Date: 2005-12-09 05:51 pm (UTC)
From: [identity profile] castiron.livejournal.com
As a kid, when the family made popcorn, I'd often sit in the dining room reading one of the Narnia books, eating popcorn, and drinking cola. Ever since, I've associated popcorn and cola with Narnia.

Popcorn alone doesn't trigger the memory, and I don't generally drink sodas anymore, but about once a year I'll get a can of cola, fix some hot buttered popcorn, and sit back with a Narnia book and relive the feeling.

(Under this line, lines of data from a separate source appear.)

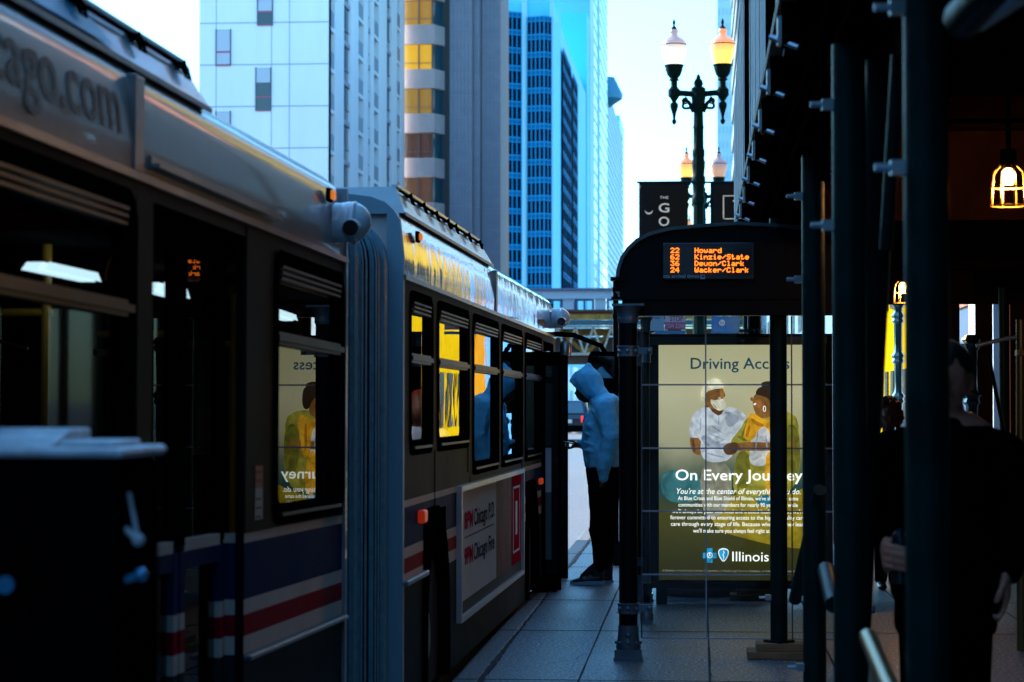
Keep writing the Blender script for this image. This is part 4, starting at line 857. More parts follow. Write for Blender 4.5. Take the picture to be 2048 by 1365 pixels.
for Y in [y*1.35-1 for y in range(19)]:
    m = MB(); m.box((.30, Y-.05, 2.795), (3.4, Y+.05, 2.82)); m.box((.30, Y-.008, 2.82), (3.4, Y+.008, 2.93)); m.box((.30, Y-.05, 2.93), (3.4, Y+.05, 2.95)); bo = m.build('cross_beam', M_beam, shed)
    m = MB(); m.box((.285, Y-.04, 2.80), (.2995, Y+.04, 2.90)); m.tube([(.26, Y, 2.83), (.36, Y-.06, 2.78)], .012, 8); m.build('beam_clamp', M_clamp, bo)
for i in range(10): m = MB(); m.box((.36+i*.31, -2, 2.955), (.36+i*.31+.29, 24, 3.0)); m.build('deck_plank', M_deck, shed)
# hanging dark boards below the beam line on the street side
for a, b in ((3.0, 5.9), (6.0, 8.9), (9.0, 11.6)): m = MB(); m.box((.545, a, 2.44), (.57, b, 2.95)); m.build('fascia_board', M_deck, shed)
for yb_, z0_ in ((8.0, 2.55), (11.9, 2.42), (14.6, 2.32), (23.9, 2.48)): m = MB(); m.box((.60, yb_, z0_), (3.55, yb_+.04, 2.94)); m.build('cross_board', M_deck, shed)  # cross boards, added to black out bright gaps below the deck
for xa_, xb_, yb_ in ((1666, 1735, 24.1), (1952, 1986, 24.3), (2021, 2200, 24.3), (1846, 1920, 24.4)): m = MB(); m.box((P(xa_, 800, yb_).x, yb_, .002), (P(xb_, 800, yb_).x, yb_+.05, 2.7)); m.build('dark_gap_sheet', M_deck, shed)  # dark sheets added to black out gaps at the end of the passage
M_ply = mat('weathered_plywood', (.42, .44, .46), .75, var=.6, scale=3, bump=.006, bscale=14, streak=(8, 8, .6))
def parapet(y0, y1, x, z0, z1, z1b=None, name='parapet_panel'):
    m = MB(); n = max(1, int((y1-y0)/.2)); zb = z1 if z1b is None else z1b
    for k in range(n):
        a = y0+(y1-y0)*k/n; b = y0+(y1-y0)*(k+1)/n-.006; j = random.uniform(-.004, .004); zt_ = z1+(zb-z1)*(k/n)
        m.add([(x+j, a, z0), (x+j+.02, a, z0), (x+j+.02, b, z0), (x+j, b, z0), (x+j, a, zt_), (x+j+.02, a, zt_), (x+j+.02, b, zt_), (x+j, b, zt_)], [(0, 3, 2, 1), (4, 5, 6, 7), (0, 1, 5, 4), (1, 2, 6, 5), (2, 3, 7, 6), (3, 0, 4, 7)])
    return m.build(name, M_ply, shed)
parapet(15.4, 21.0, .31, 2.93, 4.52, 4.15); parapet(11.2, 15.2, .33, 2.93, 5.2); parapet(6.0, 11.0, .36, 2.97, 5.0); parapet(-2, 5.8, .38, 2.97, 5.0)
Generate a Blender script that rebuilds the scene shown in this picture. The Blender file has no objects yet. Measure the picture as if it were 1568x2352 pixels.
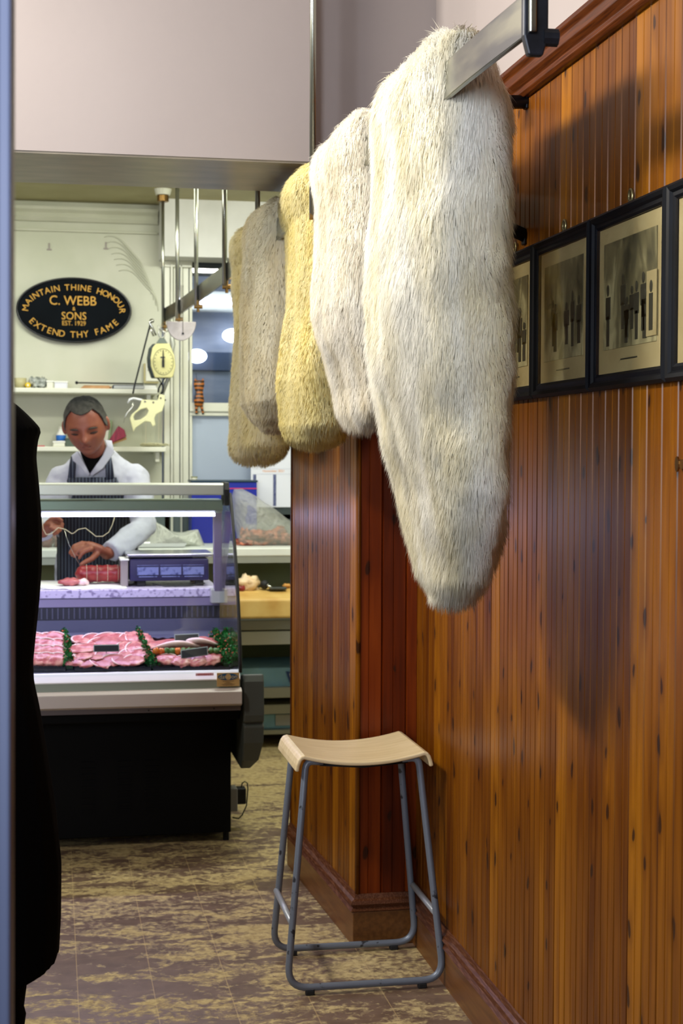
import bpy, bmesh, math, random
import numpy as np
from mathutils import Vector, Matrix, noise
random.seed(7); RNG = np.random.default_rng(11)
SC = bpy.context.scene; COL = SC.collection
# ------------------------------------------------------------------ camera
FPX, CZ = 3500.0, 1.42
phi = math.atan(664/FPX); th = math.atan(124/FPX); rl = .0035
Fv = np.array([math.sin(phi)*math.cos(th), math.cos(phi)*math.cos(th), -math.sin(th)])
Rv = np.array([math.cos(phi), -math.sin(phi), 0.0]); Uv = np.cross(Rv, Fv)
R2 = Rv*math.cos(rl)+Uv*math.sin(rl); U2 = Uv*math.cos(rl)-Rv*math.sin(rl)
CAM = np.array([0, 0, CZ])
cd = bpy.data.cameras.new('camera'); cam = bpy.data.objects.new('camera', cd); COL.objects.link(cam)
cd.sensor_fit = 'VERTICAL'; cd.sensor_height = 36.0; cd.lens = 36.0*FPX/2352; cd.clip_start = .05
m = Matrix(((R2[0], U2[0], -Fv[0], 0), (R2[1], U2[1], -Fv[1], 0), (R2[2], U2[2], -Fv[2], CZ), (0, 0, 0, 1)))
cam.matrix_world = m
cd.dof.use_dof = True; cd.dof.focus_distance = 3.2; cd.dof.aperture_fstop = 8.0
SC.camera = cam
# ------------------------------------------------------------------ world, lights, exposure
SC.view_settings.view_transform = 'Standard'; SC.view_settings.look = 'None'
SC.view_settings.exposure = 0.0; SC.view_settings.gamma = 1.0
wd = bpy.data.worlds.new('world'); SC.world = wd; wd.use_nodes = True
wd.node_tree.nodes['Background'].inputs[0].default_value = (.62, .72, 1.0, 1)
wd.node_tree.nodes['Background'].inputs[1].default_value = .06
def light(name, kind, loc, target, energy, color, size=.3, size_y=None, spread=None):
    l = bpy.data.lights.new(name, kind); l.energy = energy; l.color = color
    if kind == 'AREA':
        l.shape = 'RECTANGLE'; l.size = size; l.size_y = size_y or size
        if spread: l.spread = math.radians(spread)
    else: l.shadow_soft_size = size
    o = bpy.data.objects.new(name, l); COL.objects.link(o); o.location = loc
    o.rotation_euler = (Vector(target)-Vector(loc)).to_track_quat('-Z', 'Y').to_euler()
    return o
light('street_window_light', 'AREA', (-1.1, -.7, 2.0), (.52, 3.2, 1.8), 25, (.84, .90, 1.0), 1.1, 1.3, 60)
light('shop_ceiling_tube', 'AREA', (-1.15, 3.5, 2.82), (.9, 3.0, 2.2), 80, (1.0, .95, .86), 1.3, .2, 150)
light('counter_side_fill', 'AREA', (-1.4, 5.3, 2.66), (.7, 4.75, 1.75), 27, (1.0, .98, .88), 1.1, .14)  # unseen fill light added from the left to brighten the far skins
light('counter_ceiling_tube', 'AREA', (.35, 6.5, 2.66), (.35, 6.7, 0), 11, (.98, 1.0, .88), 1.5, .12)
light('passage_tube', 'AREA', (1.05, 5.75, 2.66), (1.05, 7.0, .5), 32, (.98, 1.0, .88), .8, .12)
light('back_ceiling_tube', 'AREA', (-.4, 7.0, 2.66), (-.2, 7.3, 0), 9.5, (.97, 1.0, .90), 1.2, .12)
light('back_room_light', 'AREA', (.9, 8.6, 2.6), (.9, 9.2, 1.4), 5, (.88, .93, 1.0), .8, .4)

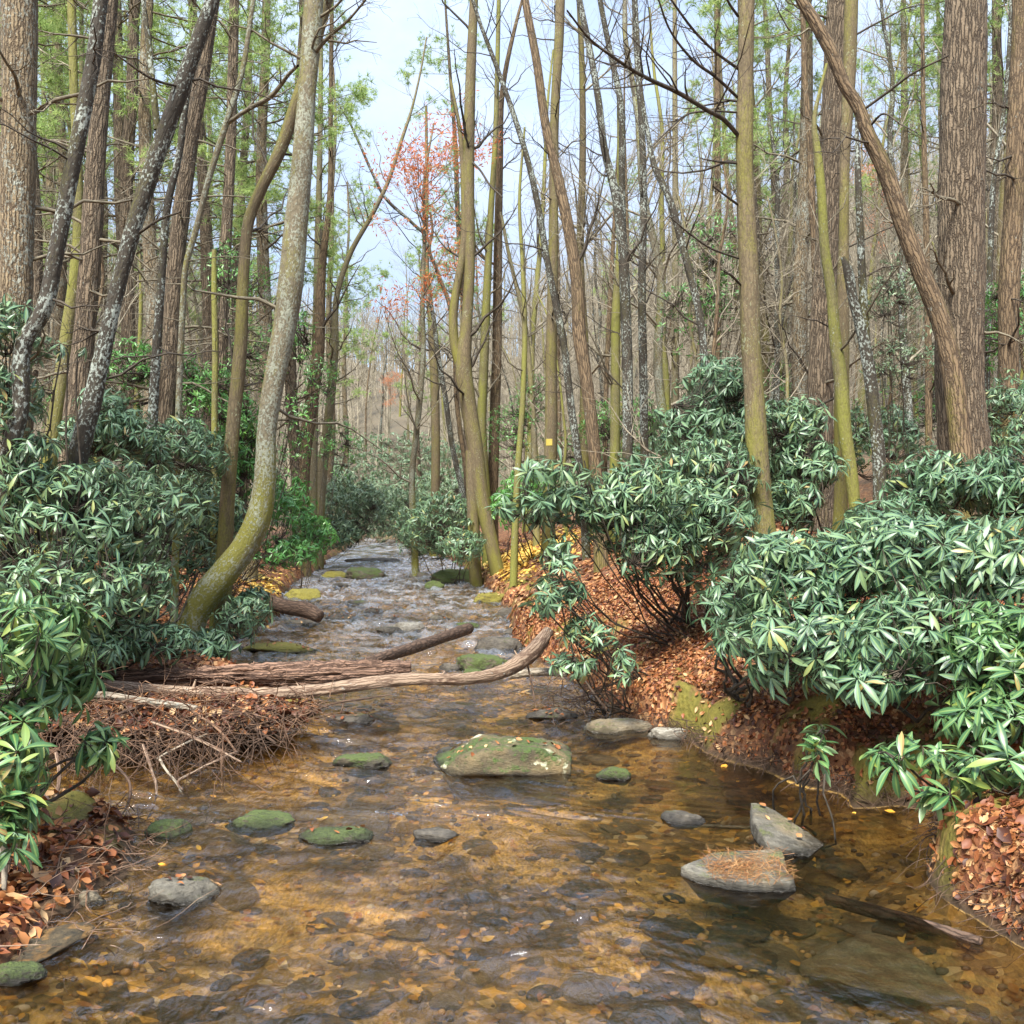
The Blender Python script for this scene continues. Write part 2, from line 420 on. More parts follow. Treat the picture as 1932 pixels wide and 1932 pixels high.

(No, this doesn't mean I'll buy popcorn when I see the movie in the theater....)

(no subject)

Date: 2005-12-10 02:22 am (UTC)
From: [personal profile] cheshyre
No food to contribute of my own, but you just reminded *me* of eating hot roasted chestnuts from such a vendor while walking along Oxford St in London (my first and only visit to the City so far)...

Thanks.

(no subject)

Date: 2005-12-10 04:26 am (UTC)
From: [identity profile] sternel.livejournal.com
Mulled Wine. My semester in Austria, I was there over Christmas. Every street corner had a little stand set up that sold mulled wine (You put a deposit down and got a real, honest-to-goodness mug, not some wimpy paper cup) and you sould get your mugful and wander the streets, stopping for a refill whenever your mug emptied, and pause to chat with people as you walked. No matter how cold it was, everyone would be outside, bundled up tight, because Mulled Wine only happens at Christmas so you better not miss it!

I had some of my dormmates teach me how to make it and brought the recipe home with me. Every time I taste it, for just that one moment, I'm back in Graz with the winter wind biting my nose.

(no subject)

Date: 2005-12-10 05:14 am (UTC)
From: [identity profile] pegkerr.livejournal.com
Oh, I adore mulled wine! Thank you for reminding me; I will make my recipe of it tomorrow.

(no subject)

Date: 2005-12-11 06:51 am (UTC)
From: [identity profile] tassie-gal.livejournal.com
Koeksisters....essentially a south African type of donut. My mum used to make them and I serverly associate them with sweetness and fun.